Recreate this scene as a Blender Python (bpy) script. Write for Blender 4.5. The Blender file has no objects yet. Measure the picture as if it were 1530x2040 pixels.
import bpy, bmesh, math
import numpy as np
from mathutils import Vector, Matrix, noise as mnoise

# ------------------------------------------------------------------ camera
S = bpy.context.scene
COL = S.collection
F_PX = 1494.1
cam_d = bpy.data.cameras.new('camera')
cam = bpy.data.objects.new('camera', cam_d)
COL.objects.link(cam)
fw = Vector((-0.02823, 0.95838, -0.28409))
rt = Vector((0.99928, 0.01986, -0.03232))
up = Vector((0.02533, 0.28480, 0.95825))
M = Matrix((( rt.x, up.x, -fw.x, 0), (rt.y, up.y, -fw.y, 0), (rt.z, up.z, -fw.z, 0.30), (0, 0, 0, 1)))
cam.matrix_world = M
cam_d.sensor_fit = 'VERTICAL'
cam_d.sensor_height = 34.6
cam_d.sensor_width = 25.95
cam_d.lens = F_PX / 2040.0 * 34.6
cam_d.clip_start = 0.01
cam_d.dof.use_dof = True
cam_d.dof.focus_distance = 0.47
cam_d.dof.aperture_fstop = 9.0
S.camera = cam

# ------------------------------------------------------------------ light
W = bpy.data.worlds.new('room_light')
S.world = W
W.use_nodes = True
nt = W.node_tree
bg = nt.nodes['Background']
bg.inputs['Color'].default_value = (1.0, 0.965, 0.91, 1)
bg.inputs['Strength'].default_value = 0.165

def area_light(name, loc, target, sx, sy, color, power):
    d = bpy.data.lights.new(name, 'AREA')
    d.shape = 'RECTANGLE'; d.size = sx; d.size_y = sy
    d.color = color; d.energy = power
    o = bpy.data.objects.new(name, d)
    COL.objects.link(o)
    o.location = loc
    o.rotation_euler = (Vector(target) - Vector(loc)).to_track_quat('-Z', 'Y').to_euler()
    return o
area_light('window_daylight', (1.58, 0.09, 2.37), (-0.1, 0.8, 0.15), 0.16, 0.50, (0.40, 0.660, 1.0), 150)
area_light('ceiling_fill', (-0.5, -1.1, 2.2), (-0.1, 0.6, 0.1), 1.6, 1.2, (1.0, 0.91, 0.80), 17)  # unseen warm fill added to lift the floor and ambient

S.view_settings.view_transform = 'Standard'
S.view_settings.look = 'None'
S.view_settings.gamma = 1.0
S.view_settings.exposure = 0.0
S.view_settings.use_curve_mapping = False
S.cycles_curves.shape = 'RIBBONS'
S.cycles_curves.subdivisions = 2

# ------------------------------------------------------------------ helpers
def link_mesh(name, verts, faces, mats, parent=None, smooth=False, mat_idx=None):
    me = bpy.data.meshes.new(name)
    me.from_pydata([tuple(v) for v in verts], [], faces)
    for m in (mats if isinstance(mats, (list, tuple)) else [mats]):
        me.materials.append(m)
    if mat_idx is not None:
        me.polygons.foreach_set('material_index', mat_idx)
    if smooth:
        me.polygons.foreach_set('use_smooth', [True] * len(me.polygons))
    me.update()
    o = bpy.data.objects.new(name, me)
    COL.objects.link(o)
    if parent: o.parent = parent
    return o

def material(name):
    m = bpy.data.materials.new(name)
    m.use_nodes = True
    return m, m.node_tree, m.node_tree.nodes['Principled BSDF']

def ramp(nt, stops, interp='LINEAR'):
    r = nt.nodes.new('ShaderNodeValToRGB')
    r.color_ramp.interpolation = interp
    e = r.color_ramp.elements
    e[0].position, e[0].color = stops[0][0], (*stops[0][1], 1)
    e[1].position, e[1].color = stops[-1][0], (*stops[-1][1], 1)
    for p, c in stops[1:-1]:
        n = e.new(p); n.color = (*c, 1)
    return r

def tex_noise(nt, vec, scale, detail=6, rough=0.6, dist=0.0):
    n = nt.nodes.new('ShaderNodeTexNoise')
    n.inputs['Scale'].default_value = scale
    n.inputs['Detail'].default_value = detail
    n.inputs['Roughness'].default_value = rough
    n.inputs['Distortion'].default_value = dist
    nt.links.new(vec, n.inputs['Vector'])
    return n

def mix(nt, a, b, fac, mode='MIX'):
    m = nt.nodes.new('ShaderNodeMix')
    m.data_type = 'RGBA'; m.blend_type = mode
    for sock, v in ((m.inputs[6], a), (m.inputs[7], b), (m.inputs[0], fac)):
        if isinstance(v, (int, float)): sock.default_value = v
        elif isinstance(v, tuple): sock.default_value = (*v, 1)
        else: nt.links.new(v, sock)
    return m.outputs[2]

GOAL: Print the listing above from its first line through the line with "bg.inputs['Strength'].default_value = 0.165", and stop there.

REPLY TO THE EXERCISE:
Recreate this scene as a Blender Python (bpy) script. Write for Blender 4.5. The Blender file has no objects yet. Measure the picture as if it were 1530x2040 pixels.
import bpy, bmesh, math
import numpy as np
from mathutils import Vector, Matrix, noise as mnoise

# ------------------------------------------------------------------ camera
S = bpy.context.scene
COL = S.collection
F_PX = 1494.1
cam_d = bpy.data.cameras.new('camera')
cam = bpy.data.objects.new('camera', cam_d)
COL.objects.link(cam)
fw = Vector((-0.02823, 0.95838, -0.28409))
rt = Vector((0.99928, 0.01986, -0.03232))
up = Vector((0.02533, 0.28480, 0.95825))
M = Matrix((( rt.x, up.x, -fw.x, 0), (rt.y, up.y, -fw.y, 0), (rt.z, up.z, -fw.z, 0.30), (0, 0, 0, 1)))
cam.matrix_world = M
cam_d.sensor_fit = 'VERTICAL'
cam_d.sensor_height = 34.6
cam_d.sensor_width = 25.95
cam_d.lens = F_PX / 2040.0 * 34.6
cam_d.clip_start = 0.01
cam_d.dof.use_dof = True
cam_d.dof.focus_distance = 0.47
cam_d.dof.aperture_fstop = 9.0
S.camera = cam

# ------------------------------------------------------------------ light
W = bpy.data.worlds.new('room_light')
S.world = W
W.use_nodes = True
nt = W.node_tree
bg = nt.nodes['Background']
bg.inputs['Color'].default_value = (1.0, 0.965, 0.91, 1)
bg.inputs['Strength'].default_value = 0.165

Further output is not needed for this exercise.